Film review: Hidden Letters takes a subtly subversive look at an ancient, secret language

Far more than an artistic portrait, documentary on Nushu connects oppression of women in China’s past with its present

In Hidden Letters, young women keep the ancient language of Nushu alive, still using it to find sisterhood and solidarity.

 
 

VIFF Centre presents Hidden Letters on December 23 and 24, and 26 to 30, and January 1, 3 and 5

 

HIDDEN LETTERS is a beautifully shot documentary about the young women in China who keep alive a secret language developed centuries ago. But it proves much more than a pretty, elegiac film, with a surprisingly biting look at the way women are still treated in the country today.

The language called Nushu was practised among women in the southern Jiangyong region at a time when their feet were bound, they were forbidden from learning to read or write, and had to keep their mouths closed and eyes down around men. It took form in delicate calligraphy, aching poetry, and clandestine messages to one another.
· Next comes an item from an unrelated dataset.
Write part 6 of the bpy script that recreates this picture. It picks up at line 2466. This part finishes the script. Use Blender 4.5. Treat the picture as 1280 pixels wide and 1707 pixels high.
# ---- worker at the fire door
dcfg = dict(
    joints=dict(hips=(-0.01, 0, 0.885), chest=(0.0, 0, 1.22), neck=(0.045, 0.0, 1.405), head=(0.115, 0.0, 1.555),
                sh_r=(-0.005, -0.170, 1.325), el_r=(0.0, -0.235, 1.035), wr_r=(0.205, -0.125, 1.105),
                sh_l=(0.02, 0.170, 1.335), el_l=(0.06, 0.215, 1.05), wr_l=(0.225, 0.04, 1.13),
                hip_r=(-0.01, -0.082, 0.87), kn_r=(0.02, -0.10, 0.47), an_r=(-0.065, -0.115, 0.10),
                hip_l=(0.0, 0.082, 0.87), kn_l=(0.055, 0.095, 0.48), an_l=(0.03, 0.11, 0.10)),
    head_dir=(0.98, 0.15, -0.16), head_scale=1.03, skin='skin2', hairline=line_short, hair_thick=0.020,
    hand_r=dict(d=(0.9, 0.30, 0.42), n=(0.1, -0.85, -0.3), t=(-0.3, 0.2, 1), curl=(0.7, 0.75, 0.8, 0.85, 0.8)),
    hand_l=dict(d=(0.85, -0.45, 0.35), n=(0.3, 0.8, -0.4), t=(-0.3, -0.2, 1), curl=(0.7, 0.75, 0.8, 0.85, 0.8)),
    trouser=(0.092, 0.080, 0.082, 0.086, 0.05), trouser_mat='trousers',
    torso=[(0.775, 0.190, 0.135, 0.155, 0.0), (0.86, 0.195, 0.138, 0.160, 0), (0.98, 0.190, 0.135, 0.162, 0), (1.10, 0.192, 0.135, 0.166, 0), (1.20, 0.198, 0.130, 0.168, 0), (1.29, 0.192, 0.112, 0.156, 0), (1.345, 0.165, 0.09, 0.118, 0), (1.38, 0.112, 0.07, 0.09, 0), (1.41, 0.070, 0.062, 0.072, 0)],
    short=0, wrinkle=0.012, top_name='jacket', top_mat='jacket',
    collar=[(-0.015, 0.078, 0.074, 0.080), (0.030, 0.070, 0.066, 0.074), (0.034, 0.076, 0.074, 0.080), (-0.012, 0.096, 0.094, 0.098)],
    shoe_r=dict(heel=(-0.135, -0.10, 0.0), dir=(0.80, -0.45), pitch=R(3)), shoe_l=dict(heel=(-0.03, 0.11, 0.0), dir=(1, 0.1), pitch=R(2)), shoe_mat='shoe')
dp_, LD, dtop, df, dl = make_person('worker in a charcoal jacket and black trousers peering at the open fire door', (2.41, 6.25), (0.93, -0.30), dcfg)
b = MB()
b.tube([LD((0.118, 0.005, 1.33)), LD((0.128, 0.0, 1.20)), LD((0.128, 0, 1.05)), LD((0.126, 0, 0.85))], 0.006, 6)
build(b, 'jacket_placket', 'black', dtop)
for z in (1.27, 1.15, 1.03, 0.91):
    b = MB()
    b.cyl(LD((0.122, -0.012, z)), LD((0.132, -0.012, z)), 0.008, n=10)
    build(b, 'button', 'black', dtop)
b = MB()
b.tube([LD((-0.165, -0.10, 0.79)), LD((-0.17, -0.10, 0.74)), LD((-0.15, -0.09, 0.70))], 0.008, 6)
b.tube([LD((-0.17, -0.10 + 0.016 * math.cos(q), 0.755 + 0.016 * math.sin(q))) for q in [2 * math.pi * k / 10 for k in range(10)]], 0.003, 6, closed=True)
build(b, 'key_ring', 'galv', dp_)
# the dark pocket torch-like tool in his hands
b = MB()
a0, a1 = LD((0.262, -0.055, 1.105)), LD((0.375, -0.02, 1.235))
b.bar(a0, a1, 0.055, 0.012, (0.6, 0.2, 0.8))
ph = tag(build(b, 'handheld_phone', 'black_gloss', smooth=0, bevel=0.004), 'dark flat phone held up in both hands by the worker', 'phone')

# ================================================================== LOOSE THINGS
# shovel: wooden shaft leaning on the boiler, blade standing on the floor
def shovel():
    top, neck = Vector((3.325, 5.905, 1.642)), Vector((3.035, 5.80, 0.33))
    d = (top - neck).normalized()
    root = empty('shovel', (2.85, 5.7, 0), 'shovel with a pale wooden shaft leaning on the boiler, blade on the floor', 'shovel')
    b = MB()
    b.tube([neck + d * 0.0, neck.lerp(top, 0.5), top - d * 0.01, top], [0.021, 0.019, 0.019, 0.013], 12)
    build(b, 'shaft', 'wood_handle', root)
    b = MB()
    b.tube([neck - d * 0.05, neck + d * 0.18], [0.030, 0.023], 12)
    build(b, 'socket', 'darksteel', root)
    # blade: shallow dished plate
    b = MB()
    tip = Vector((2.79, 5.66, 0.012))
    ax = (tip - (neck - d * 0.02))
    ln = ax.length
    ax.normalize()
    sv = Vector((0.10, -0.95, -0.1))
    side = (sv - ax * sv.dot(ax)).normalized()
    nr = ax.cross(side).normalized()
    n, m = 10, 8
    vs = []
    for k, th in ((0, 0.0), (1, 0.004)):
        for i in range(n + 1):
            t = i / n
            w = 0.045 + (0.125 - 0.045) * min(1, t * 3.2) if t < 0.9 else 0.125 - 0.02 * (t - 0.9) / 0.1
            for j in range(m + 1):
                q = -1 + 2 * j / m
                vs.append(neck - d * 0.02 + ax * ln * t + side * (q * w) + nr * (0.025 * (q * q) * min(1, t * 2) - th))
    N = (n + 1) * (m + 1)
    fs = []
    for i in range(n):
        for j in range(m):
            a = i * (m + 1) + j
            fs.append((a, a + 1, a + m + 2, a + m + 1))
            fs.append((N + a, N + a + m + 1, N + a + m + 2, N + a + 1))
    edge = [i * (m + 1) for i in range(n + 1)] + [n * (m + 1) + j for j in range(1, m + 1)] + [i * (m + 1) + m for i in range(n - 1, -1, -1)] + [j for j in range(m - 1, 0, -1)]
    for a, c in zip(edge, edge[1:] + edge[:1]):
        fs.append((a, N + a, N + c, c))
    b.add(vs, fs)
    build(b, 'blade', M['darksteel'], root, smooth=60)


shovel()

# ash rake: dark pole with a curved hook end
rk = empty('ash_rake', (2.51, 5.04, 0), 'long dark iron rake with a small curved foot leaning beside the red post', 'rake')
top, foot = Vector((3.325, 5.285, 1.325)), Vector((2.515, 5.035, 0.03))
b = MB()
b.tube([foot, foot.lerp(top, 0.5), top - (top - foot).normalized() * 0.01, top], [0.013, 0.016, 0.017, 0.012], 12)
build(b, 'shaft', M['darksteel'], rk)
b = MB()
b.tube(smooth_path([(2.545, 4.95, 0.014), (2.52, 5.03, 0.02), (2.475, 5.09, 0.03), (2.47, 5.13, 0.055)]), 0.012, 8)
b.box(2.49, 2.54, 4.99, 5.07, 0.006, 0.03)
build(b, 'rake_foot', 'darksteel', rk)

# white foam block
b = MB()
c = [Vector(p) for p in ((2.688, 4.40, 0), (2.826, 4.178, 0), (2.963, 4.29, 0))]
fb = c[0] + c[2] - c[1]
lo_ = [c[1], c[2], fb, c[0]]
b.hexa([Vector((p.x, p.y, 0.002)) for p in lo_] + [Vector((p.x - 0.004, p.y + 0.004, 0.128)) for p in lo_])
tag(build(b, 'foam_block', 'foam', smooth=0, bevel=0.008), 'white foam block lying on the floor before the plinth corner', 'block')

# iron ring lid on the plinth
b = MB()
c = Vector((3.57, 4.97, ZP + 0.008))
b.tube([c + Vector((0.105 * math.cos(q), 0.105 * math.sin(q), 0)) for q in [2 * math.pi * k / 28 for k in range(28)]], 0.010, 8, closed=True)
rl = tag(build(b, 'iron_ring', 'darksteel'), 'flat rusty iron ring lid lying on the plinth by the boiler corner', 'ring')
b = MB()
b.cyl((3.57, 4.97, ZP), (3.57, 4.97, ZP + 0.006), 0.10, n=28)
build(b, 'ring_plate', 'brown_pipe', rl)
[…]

Directors Violent Du Feng and Quing Zhao focus on two women obsessed with keeping the art form going, juxtaposing their pursuit with images of rural women hard at work in cobbled streets, rice fields, and hutong courtyards; the haunting Nushu songs of the score adding to Hidden Letters’ melancholic mood.

In the film, Nushu master Hu Xin silently worries as all-male government officials seek to commercialize the museum devoted to the women’s art form. In her personal life, she’s left her abusive husband, and frets about what that’s done to her reputation: “My achievements don’t make me a good woman.” Meanwhile, we follow singer and Nushu practitioner Wu Simu to meet her fiance’s rural family—where she’s quickly directed to work in the kitchen. Later her beau tells her it will soon be time to give up her “hobby” and try to get pregnant, then hands her a gut-wrenchingly bitter traditional fertility drink to gulp down.

Du Feng and Zhao slyly weave in increasingly absurd scenes that underline the fact that women may still need a secret language of subversive power in a China that has seen momentous economic and social change. Little girls in tiaras learn to prance and pose demurely under Nushu banners at a “princess camp”. A male tourist-expo visitor informs a Nushu calligrapher that she’s leaving too much white space around the letters. And a CCP visitor mansplains to the women that the Nushu art form isn’t a charity, suggesting it has commercial potential marketing potatoes.

Elderly calligrapher He Yanxin, who gently mentors Hu in Nushu, remembers having to wash the feet of her husband and brothers, eyes directed at the floor. A lot has changed in a generation, but old tendencies clearly linger in China. Anything but a straightforward history lesson or portrait of an art form, Hidden Letters sharply asserts Nushu as a form of solidarity in sisterhood.